Notice the bolded words through this passage of Scripture.  It is clear that Paul the apostle focuses on God's choice, God's predestining, God's intention, God's will, God's grace, and God's purpose. You find nowhere in the Scripture where God looks upon an individual and bases his choice of election and predestination based upon some quality in the individual. Therefore, to imply in any way that God bases his sovereign choice upon anything in an individual would be to go against scripture and would be to accuse God of partiality by suggesting that God puts one person above another based upon what is or is not in a person. This is contradictory to Scripture.

The partiality that Scripture mentions and condemns as exemplified in James 2:2-4

"For if a man comes into your assembly with a gold ring and dressed in fine clothes, and there also comes in a poor man in dirty clothes, 3 and you pay special attention to the one who is wearing the fine clothes, and say, “You sit here in a good place,” and you say to the poor man, “You stand over there, or sit down by my footstool,” 4 have you not made distinctions among yourselves, and become judges with evil motives?"

James condemns the partiality shown by people based upon the outward appearance of others. Since we cannot look into the hearts of people, we judge I appearance and often do so simply. God is able to look with in a person. It would be wrong to attribute to God any sort of partiality based upon what is in a person because all people are sinners. All people are touched by sin and nobody is worthy in any way to have God look favorably upon them.

Third, it is illogical for it is God who has made us, formed us, etc. He is the one who formed our inward parts and wove our personalities in place knitting into them our abilities, disabilities, tendencies, likes, dislikes, strengths, and weaknesses. God is perfectly capable, from all eternity, to create us as he sees fit. It is against sound logic to assert that the omniscient, omnipotent, and omnipresent eternal God is not in control of the creative process that governs the formation of each and every individual who has ever lived or will ever live. Furthermore, it is against sound thinking to conclude that God is not aware or in control of all of the conditions in which a person is born including family, culture, environment, etc. which would have an influence upon the individual's choices. Therefore, since God is the one who forms is in the womb and also places us when and where he desires, he knows what the outcome of those conditions will be regarding our salvation.  In this, God predestines.

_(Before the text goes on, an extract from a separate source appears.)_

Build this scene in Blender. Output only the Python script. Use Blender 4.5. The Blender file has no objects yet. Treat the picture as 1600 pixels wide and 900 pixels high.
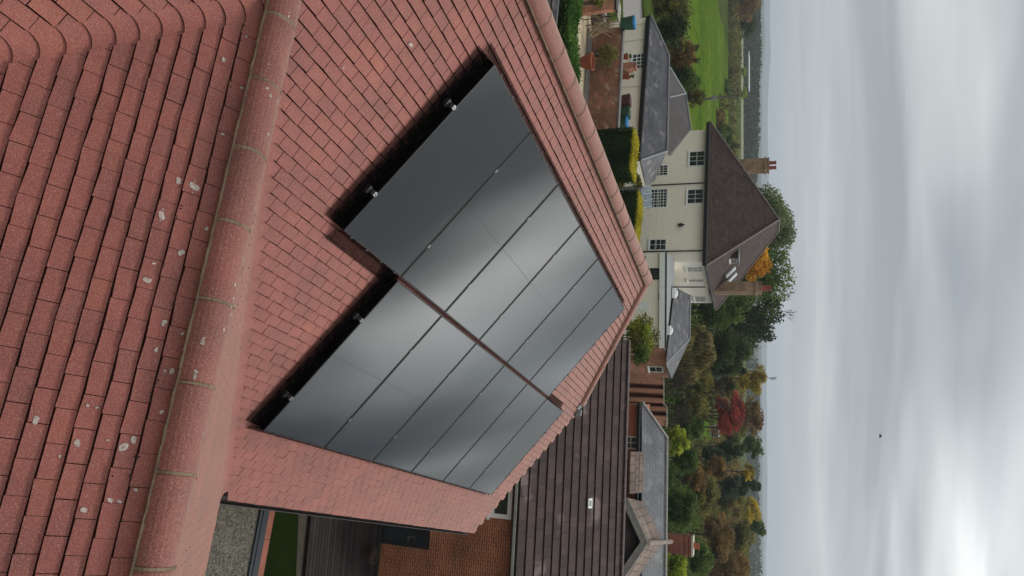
import bpy, math, random
import numpy as np
from mathutils import Vector, Matrix
random.seed(7); rng = np.random.default_rng(7)
sc = bpy.context.scene
COL = sc.collection
R = math.radians

# ------------------------------------------------------------------ camera (a drone shot turned on its side)
FPX, HOR = 1100.0, 395.0
PITCH = math.atan2(HOR, FPX)
Fv = Vector((0, math.cos(PITCH), -math.sin(PITCH)))
Uv = Vector((0, math.sin(PITCH), math.cos(PITCH)))
Rv = Vector((1, 0, 0))
cd = bpy.data.cameras.new('camera'); cam = bpy.data.objects.new('camera', cd); COL.objects.link(cam)
cd.sensor_fit = 'HORIZONTAL'; cd.sensor_width = 36; cd.lens = FPX / 1600 * 36
cd.clip_start = 0.1; cd.clip_end = 20000
m = Matrix.Identity(4)
for i in range(3):
    m[i][0] = Uv[i]; m[i][1] = -Rv[i]; m[i][2] = -Fv[i]
cam.matrix_world = m
sc.camera = cam

# ------------------------------------------------------------------ light
SUN_AZ, SUN_EL = R(46), R(56)      # azimuth measured from +Y towards +X
SUNV = Vector((math.sin(SUN_AZ) * math.cos(SUN_EL), math.cos(SUN_AZ) * math.cos(SUN_EL), math.sin(SUN_EL)))
sd = bpy.data.lights.new('sun', 'SUN'); so = bpy.data.objects.new('sun', sd); COL.objects.link(so)
sd.energy = 1.85; sd.angle = R(12); sd.color = (1, .96, .9)
so.rotation_euler = (-SUNV).to_track_quat('-Z', 'Y').to_euler()
W = bpy.data.worlds.new("World"); sc.world = W; W.use_nodes = True
nt = W.node_tree; nt.nodes.clear()
def NN(t, k, **kw):
    n = t.nodes.new(k)
    for a, b in kw.items():
        if a in ('operation', 'blend_type', 'data_type', 'noise_dimensions', 'attribute_name', 'sky_type', 'sun_disc', 'sun_elevation',
                 'sun_rotation', 'clamp', 'interpolation_type', 'vector_type', 'feature', 'offset', 'attribute_type', 'use_clamp', 'bands_direction'):
            setattr(n, a, b)
    return n
def setv(n, **kw):
    for a, b in kw.items(): n.inputs[a.replace('_', ' ')].default_value = b
def ramp(t, src, stops):
    r = t.nodes.new('ShaderNodeValToRGB'); t.links.new(src, r.inputs[0])
    e = r.color_ramp.elements
    while len(e) < len(stops): e.new(.5)
    for q, (p, c) in zip(e, stops):
        q.position = p; q.color = (*c, 1) if len(c) == 3 else c
    return r.outputs[0]
def math_(t, op, a, b=None, clamp=False):
    n = t.nodes.new('ShaderNodeMath'); n.operation = op; n.use_clamp = clamp
    for i, v in enumerate((a, b)):
        if v is None: continue
        if isinstance(v, (int, float)): n.inputs[i].default_value = v
        else: t.links.new(v, n.inputs[i])
    return n.outputs[0]
def mix_(t, fac, a, b, mode='MIX'):
    n = t.nodes.new('ShaderNodeMix'); n.data_type = 'RGBA'; n.blend_type = mode; n.clamp_result = False
    for i, v in ((0, fac), (6, a), (7, b)):
        if isinstance(v, (int, float)): n.inputs[i].default_value = v
        elif isinstance(v, tuple): n.inputs[i].default_value = (*v, 1)
        else: t.links.new(v, n.inputs[i])
    return n.outputs[2]
out = nt.nodes.new('ShaderNodeOutputWorld')
tc = nt.nodes.new('ShaderNodeTexCoord')
sep = nt.nodes.new('ShaderNodeSeparateXYZ'); nt.links.new(tc.outputs['Generated'], sep.inputs[0])
zz = math_(nt, 'MAXIMUM', sep.outputs[2], 0.0)
den = math_(nt, 'ADD', zz, 0.10)
cx = math_(nt, 'DIVIDE', sep.outputs[0], den); cy = math_(nt, 'DIVIDE', sep.outputs[1], den)
comb = nt.nodes.new('ShaderNodeCombineXYZ'); nt.links.new(cx, comb.inputs[0]); nt.links.new(cy, comb.inputs[1])
def cloud(scale, rot, sx, sy, det, dist, loc=(0, 0, 0)):
    mp = nt.nodes.new('ShaderNodeMapping'); nt.links.new(comb.outputs[0], mp.inputs[0])
    mp.inputs['Scale'].default_value = (sx, sy, 1); mp.inputs['Rotation'].default_value = (0, 0, rot); mp.inputs['Location'].default_value = loc
    n = nt.nodes.new('ShaderNodeTexNoise'); nt.links.new(mp.outputs[0], n.inputs['Vector'])
    n.inputs['Scale'].default_value = scale; n.inputs['Detail'].default_value = det; n.inputs['Distortion'].default_value = dist
    n.inputs['Roughness'].default_value = .5
    return n.outputs['Fac']
c1 = cloud(.60, R(-12), .55, 1.15, 2.6, .6, (3.3, 1.1, 0))
c2 = cloud(1.6, R(8), .4, 1.3, 3.5, .3, (7.3, 2.1, 0))
cc = math_(nt, 'ADD', math_(nt, 'MULTIPLY', c1, .76), math_(nt, 'MULTIPLY', c2, .24))
ccol = ramp(nt, cc, [(.37, (.31, .335, .355)), (.45, (.395, .42, .43)), (.53, (.50, .52, .52)), (.64, (.68, .695, .675))])
hz = ramp(nt, zz, [(0, (1, 1, 1)), (.035, (.75, .75, .75)), (.15, (0, 0, 0))])
ccol = mix_(nt, hz, ccol, (.45, .49, .515))
# brighter cloud where the hidden sun stands
nv = nt.nodes.new('ShaderNodeVectorMath'); nv.operation = 'DOT_PRODUCT'
nt.links.new(tc.outputs['Generated'], nv.inputs[0])
GA, GE = R(42), R(31)
nv.inputs[1].default_value = (math.sin(GA) * math.cos(GE), math.cos(GA) * math.cos(GE), math.sin(GE))
glow = math_(nt, 'POWER', math_(nt, 'MAXIMUM', nv.outputs['Value'], 0.0), 19.0)
c3 = cloud(1.15, R(-30), .8, 1.15, 1.8, .35, (8.1, 2.9, 0))
c3 = ramp(nt, c3, [(.36, (.0, .0, .0)), (.5, (.32, .32, .32)), (.64, (1.0, 1.0, 1.0))])
gl = nt.nodes.new('ShaderNodeMath'); gl.operation = 'MULTIPLY'
nt.links.new(glow, gl.inputs[0]); nt.links.new(c3, gl.inputs[1])
gain = math_(nt, 'ADD', math_(nt, 'MULTIPLY', gl.outputs[0], 5.2), 1.0)
# overhead the cloud is brighter than near the horizon
gain = math_(nt, 'MULTIPLY', gain, math_(nt, 'ADD', math_(nt, 'MULTIPLY', math_(nt, 'POWER', zz, 1.5), 1.0), 1.0))
gv = nt.nodes.new('ShaderNodeVectorMath'); gv.operation = 'SCALE'
nt.links.new(ccol, gv.inputs[0]); nt.links.new(gain, gv.inputs['Scale'])
below = ramp(nt, math_(nt, 'ADD', math_(nt, 'MULTIPLY', sep.outputs[2], 10.0), .5), [(.3, (0, 0, 0)), (.5, (1, 1, 1))])
skyc = mix_(nt, below, (.10, .11, .09), gv.outputs[0])
b1 = nt.nodes.new('ShaderNodeBackground'); nt.links.new(skyc, b1.inputs[0]); b1.inputs[1].default_value = 1.0
sky = nt.nodes.new('ShaderNodeTexSky'); sky.sky_type = 'NISHITA'; sky.sun_disc = False
sky.sun_elevation = SUN_EL; sky.sun_rotation = SUN_AZ
b2 = nt.nodes.new('ShaderNodeBackground'); nt.links.new(sky.outputs[0], b2.inputs[0]); b2.inputs[1].default_value = 0.008
ad = nt.nodes.new('ShaderNodeAddShader'); nt.links.new(b1.outputs[0], ad.inputs[0]); nt.links.new(b2.outputs[0], ad.inputs[1])
nt.links.new(ad.outputs[0], out.inputs[0])
sc.view_settings.view_transform = 'Standard'; sc.view_settings.look = 'None'
sc.view_settings.exposure = 0.0; sc.view_settings.gamma = 1
sc.cycles.volume_bounces = 0; sc.cycles.max_bounces = 8; sc.cycles.transparent_max_bounces = 16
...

Fourth, the reason not all people are equal and talent is because God has not made them equal and talent. He has not made them with equal artistic or intellectual abilities. He is not granted to each individual the same amount of compassion, energy, or laziness. If God were to look into an individual and base his election upon what is in him, then God is only looking upon what he has created according to his purpose, and his will. What would be the purpose of God looking into an individual's traits if it was God who was the one who placed them there to begin with? It makes no sense.

It does, however, make more sense to believe that God is sovereignly in control and that his will, his choice, it is kind intention, and his grace, will be carried out.

Finally, it is not true that God is random. His choices always have a purpose. For the critic to accuse the reformed theological perspective of implying randomness in God's nature and choice, demonstrates that the critic does not understand reformed theology regarding God's greatness, sovereignty, and divine purpose.